To make sure the drayage companies enter into the agreement, the poor amended it's tariff which again, that's municipal law to make it a criminal offense for a terminal operator to grant access to any company that didn't sign the agreement.

Each violation is punishable by up to six months in prison.

The petitioner here, American Trucking Association or ATA is a trade group that represents most of the trucking companies at the port.

ATA filed suit arguing primarily that the F4A preempts that is invalidates the placard and parking requirements in the agreement.

The District Court found out that neither provision was preempted and the Ninth Circuit affirmed.

Today we reverse the Ninth Circuit's decision and hold that the placard and parking provisions of the agreement are preempted.

The F4A preempts any state or local provision having the force and effect of law that deals with trucking prices, routes, or services.

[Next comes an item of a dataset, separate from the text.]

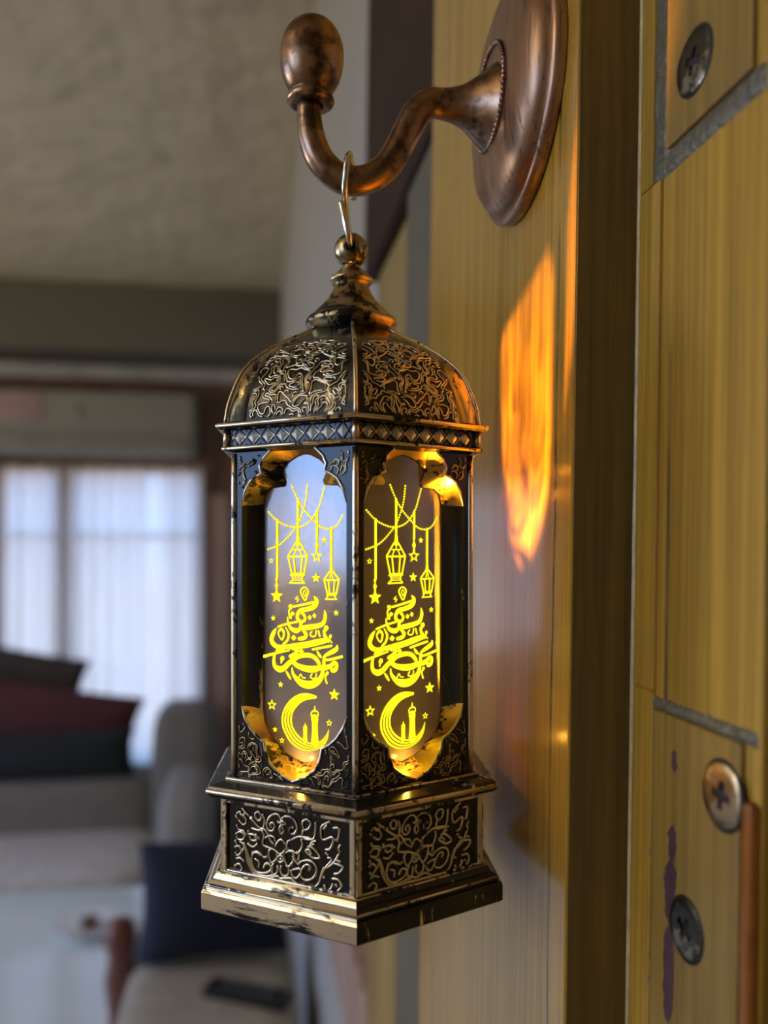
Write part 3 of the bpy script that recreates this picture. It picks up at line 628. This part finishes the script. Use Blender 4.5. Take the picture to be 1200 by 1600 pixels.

That's so those matters are the special providence of the federal government.

We've held in the past that language of that kind, the force and effect of law language, draws a line between a government's exercise of regulatory authority and its own proprietary participation in a market.

Actions that fall on the regulatory side of the line are preempted.

The Congress has made a decision that states and localities are not to be involved in those matters, but those on the proprietary side of the line where the state or locality is operating just as a commercial actor would or not preempted.

Now, the boundaries of that line might sometimes be fuzzy, but the outcome here is quite clear.

The port exercise classic regulatory authority.

It forced terminal operators and through them trucking companies to alter their conduct by means of a criminal prohibition backed by the treat of imprisonment.

That counts as action having the force and effect of law if anything does.

There is also another question in this case whether our decision in a -- in a case called Castle versus Hayes Freight Lines, prevents the port from enforcing other none preemptive provisions of the agreement by borrowing trucks from the port.